Kellyanne Conway Thinks Republicans Can Win Back Women in 2024 by Saying, “We Took Away Your Abortion Rights, but We’re Letting You Keep Contraception”

Something you’ve probably heard by now is that the Republican Party’s decision to decimate reproductive rights—and celebrate the overturning of Roe v. Wade like it was the greatest thing to ever happen to America—has not gone over great with voters. The 2022 midterm elections, which were supposed to be a red tsunami for the GOP, were anything but: Democrats picked up a seat in the Senate and Republicans just barely took back the House, with voters in critical states citing abortion as the most important issue of the day. A year later, the right to an abortion was enshrined in Ohio’s state constitution; Kentucky voters reelected pro-choice governor Andy Beshear; and Democrats took control of Virginia’s state legislature, preventing the GOP governor from limiting abortion moving forward, which he’d planned to do. The results were unambiguous: The American people want abortion rights.

Now, with the 2024 election less than a year away, what are Republicans running for higher office to do? According to GOP strategist and Donald Trump adviser Kellyanne Conway, the answer is simple: make their campaign slogan something like, “Yeah, we took away your reproductive rights, but, hey, we’re letting you keep contraception, and that’s something!”

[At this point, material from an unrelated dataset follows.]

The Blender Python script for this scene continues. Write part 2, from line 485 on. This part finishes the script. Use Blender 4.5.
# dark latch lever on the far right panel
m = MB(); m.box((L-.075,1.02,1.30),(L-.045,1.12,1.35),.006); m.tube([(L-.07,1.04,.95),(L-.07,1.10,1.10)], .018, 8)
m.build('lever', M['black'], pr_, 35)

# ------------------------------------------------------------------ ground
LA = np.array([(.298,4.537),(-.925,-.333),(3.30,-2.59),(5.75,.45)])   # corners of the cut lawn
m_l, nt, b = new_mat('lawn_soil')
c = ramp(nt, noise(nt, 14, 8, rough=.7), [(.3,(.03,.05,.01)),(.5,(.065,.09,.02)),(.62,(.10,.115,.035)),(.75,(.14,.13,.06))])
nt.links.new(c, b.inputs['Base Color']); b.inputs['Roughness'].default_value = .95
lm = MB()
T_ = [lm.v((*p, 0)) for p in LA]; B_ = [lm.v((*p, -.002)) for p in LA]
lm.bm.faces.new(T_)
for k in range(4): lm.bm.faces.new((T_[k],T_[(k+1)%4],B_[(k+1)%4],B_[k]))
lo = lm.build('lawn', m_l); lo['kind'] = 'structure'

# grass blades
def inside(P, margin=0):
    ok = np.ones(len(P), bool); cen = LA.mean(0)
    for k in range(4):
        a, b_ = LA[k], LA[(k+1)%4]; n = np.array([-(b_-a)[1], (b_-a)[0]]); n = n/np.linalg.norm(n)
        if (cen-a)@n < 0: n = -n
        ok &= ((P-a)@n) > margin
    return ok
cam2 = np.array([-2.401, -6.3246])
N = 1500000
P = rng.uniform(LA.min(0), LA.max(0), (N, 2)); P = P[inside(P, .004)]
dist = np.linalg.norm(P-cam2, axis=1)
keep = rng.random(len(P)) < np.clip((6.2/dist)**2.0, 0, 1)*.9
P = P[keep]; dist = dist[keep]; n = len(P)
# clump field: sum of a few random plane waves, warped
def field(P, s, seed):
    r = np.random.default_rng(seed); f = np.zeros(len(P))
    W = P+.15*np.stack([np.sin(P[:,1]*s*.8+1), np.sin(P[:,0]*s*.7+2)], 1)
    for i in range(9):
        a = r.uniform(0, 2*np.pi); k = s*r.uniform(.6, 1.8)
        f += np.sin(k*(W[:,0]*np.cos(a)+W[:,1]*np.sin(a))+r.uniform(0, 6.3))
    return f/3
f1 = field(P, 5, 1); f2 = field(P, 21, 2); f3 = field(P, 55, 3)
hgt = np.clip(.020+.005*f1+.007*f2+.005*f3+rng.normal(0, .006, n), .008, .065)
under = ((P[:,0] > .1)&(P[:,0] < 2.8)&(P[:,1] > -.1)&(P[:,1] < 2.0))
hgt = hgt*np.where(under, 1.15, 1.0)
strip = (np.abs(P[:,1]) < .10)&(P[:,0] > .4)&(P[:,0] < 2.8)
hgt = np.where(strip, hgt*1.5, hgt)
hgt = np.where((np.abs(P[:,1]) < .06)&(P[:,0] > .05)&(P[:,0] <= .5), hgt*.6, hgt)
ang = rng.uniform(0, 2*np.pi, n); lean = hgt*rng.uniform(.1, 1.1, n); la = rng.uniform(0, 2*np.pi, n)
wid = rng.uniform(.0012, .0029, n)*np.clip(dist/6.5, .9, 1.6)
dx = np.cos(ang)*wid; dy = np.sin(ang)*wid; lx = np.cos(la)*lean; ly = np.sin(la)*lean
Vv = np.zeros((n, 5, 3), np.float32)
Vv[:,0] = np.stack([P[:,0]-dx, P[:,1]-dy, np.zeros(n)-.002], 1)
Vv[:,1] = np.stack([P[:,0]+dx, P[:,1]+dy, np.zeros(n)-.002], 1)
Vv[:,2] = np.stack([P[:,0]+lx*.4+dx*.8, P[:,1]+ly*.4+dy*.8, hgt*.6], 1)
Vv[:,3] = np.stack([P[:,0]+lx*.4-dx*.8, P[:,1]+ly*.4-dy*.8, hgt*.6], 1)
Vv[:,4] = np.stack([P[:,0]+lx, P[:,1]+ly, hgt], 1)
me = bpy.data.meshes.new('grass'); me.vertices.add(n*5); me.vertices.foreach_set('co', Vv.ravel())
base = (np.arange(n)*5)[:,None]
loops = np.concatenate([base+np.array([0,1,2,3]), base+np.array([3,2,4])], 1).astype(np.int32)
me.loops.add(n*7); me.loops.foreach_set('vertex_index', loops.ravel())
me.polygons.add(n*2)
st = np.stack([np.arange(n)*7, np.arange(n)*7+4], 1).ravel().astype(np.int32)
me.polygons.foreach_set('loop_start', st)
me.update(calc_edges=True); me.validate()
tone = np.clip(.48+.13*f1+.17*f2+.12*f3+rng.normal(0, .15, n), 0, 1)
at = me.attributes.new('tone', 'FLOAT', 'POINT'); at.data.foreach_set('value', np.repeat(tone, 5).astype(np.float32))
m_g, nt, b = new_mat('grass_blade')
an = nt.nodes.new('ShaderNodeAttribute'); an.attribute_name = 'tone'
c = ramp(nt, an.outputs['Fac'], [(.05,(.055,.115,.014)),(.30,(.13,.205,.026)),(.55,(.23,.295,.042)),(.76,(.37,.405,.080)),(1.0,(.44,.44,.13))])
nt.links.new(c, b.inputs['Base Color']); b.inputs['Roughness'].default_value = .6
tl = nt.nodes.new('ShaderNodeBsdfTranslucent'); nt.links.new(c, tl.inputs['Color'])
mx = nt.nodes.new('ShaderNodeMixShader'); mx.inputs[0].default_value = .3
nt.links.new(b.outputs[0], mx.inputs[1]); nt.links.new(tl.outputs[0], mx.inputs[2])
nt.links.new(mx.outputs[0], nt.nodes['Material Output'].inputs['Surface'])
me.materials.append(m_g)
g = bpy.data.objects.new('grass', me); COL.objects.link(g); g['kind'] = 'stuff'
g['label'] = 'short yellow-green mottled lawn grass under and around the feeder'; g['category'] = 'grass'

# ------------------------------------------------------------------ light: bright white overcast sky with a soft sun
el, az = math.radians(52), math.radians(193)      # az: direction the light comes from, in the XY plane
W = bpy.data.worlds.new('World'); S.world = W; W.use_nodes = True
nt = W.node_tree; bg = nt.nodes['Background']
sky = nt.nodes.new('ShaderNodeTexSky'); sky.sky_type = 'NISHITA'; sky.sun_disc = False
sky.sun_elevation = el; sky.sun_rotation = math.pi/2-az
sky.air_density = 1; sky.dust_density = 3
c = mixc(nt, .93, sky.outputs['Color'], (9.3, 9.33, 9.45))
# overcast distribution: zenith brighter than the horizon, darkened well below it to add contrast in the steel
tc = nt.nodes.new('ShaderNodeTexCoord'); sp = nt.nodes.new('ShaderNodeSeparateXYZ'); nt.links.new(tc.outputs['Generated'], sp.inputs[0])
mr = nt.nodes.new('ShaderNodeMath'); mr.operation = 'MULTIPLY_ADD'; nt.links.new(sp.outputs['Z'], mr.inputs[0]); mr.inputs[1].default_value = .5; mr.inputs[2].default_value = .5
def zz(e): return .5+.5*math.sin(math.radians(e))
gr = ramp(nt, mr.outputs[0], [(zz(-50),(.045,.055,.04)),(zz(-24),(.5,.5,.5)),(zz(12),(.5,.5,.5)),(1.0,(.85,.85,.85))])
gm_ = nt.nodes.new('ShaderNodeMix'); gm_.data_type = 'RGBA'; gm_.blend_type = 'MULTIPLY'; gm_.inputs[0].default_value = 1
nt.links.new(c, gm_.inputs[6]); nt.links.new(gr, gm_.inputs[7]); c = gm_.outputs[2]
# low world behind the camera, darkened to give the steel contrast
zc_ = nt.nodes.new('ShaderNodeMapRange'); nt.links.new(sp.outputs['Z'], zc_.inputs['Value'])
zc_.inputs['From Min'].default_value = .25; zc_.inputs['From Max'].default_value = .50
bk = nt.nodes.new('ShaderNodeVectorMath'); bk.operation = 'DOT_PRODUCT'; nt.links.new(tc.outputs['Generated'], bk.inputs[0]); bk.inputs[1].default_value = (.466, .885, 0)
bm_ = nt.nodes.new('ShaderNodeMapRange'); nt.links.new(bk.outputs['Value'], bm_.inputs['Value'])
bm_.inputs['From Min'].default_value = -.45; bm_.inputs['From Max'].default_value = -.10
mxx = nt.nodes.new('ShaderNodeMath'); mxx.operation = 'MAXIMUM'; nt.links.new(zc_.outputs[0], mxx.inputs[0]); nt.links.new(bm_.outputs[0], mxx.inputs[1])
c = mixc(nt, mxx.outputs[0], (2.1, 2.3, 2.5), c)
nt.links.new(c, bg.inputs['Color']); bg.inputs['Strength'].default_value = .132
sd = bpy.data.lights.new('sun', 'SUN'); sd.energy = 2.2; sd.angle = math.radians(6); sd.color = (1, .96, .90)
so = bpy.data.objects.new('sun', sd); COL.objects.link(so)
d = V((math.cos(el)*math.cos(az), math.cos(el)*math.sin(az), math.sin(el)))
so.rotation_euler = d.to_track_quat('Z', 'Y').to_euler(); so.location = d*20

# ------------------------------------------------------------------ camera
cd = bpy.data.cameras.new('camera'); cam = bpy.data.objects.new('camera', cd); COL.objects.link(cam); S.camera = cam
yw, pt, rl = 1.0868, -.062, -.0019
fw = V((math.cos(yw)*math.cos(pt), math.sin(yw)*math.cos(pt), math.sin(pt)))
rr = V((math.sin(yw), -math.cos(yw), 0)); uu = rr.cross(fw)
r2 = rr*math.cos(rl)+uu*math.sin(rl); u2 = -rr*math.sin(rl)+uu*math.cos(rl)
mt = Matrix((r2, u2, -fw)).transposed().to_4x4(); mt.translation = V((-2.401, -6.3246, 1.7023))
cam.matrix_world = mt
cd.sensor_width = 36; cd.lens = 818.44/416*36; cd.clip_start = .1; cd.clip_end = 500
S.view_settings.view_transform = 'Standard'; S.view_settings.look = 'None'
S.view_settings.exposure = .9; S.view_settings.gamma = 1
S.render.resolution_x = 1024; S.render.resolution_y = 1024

Politico reports that Conway plans to tell Republican lawmakers that the key to big wins this year is to focus less on the gutting of abortion access, and more on vocally supporting access to birth control, the logic apparently being that people will be grateful for what they can get (and too dumb to notice what they’re not getting). “You’ve got a fair number of Democrats saying that they want an alternative to [Joe] Biden and [Kamala] Harris, or they may sit it out,” Conway told Politico. “He’s especially bleeding young voters, who you would think would be animated and interested to hear about [contraception], and who are in the prime of their years and choosing to conceive or not to conceive.” Using an extremely strange analogy, Independent Women’s Voice CEO Heather Higgins told the outlet, “Republicans are like your uncle, who really loves you and loves the women in his family, but he’s bad about showing it. It’s just not in their natural vocabulary. And we’re trying to help them learn how to make this be more part of their vocabulary and tell them that they need to talk about these things that their constituents all support, and be more visible and vocal.”

Both Conway and Higgins cited polling showing that more than eight in 10 independents and more than eight in 10 pro-life respondents agreed that, “Given the current political debate about abortion, it is more important than ever that women have access to the most modern and effective contraception method of their choice regardless of where they live, how much it costs, and where they receive health care services.” Of course, most Americans support abortion being legal to some degree, but neither Conway nor Higgins are telling GOP politicians to craft their policies and messaging around that. The two also don’t appear to be talking much about the fact that in 2022, just eight House GOP members voted in favor of the Right to Contraception Act, which would suggest that Republican lawmakers don’t actually support access to contraception, despite what they’ll be told to tell voters.

Speaking to The Daily Beast, Republican senator Lisa Murkowski, one of the few people in her party who actually supports access to contraception and abortion, said she was skeptical the plan would work.

“Does this help? Does a focus on contraception make Republicans well with women on the issue of abortion?” Murkowski asked. “I think that remains to be seen,” she said. For her part, Democratic Congressional Campaign Committee spokesperson Nebeyatt Betre told the outlet it absolutely won’t work, saying that no amount of “fancy marketing will change this fundamental truth: House Republicans have consistently pushed legislation to crack down on both abortion and contraception access in their assault on women’s reproductive freedoms.”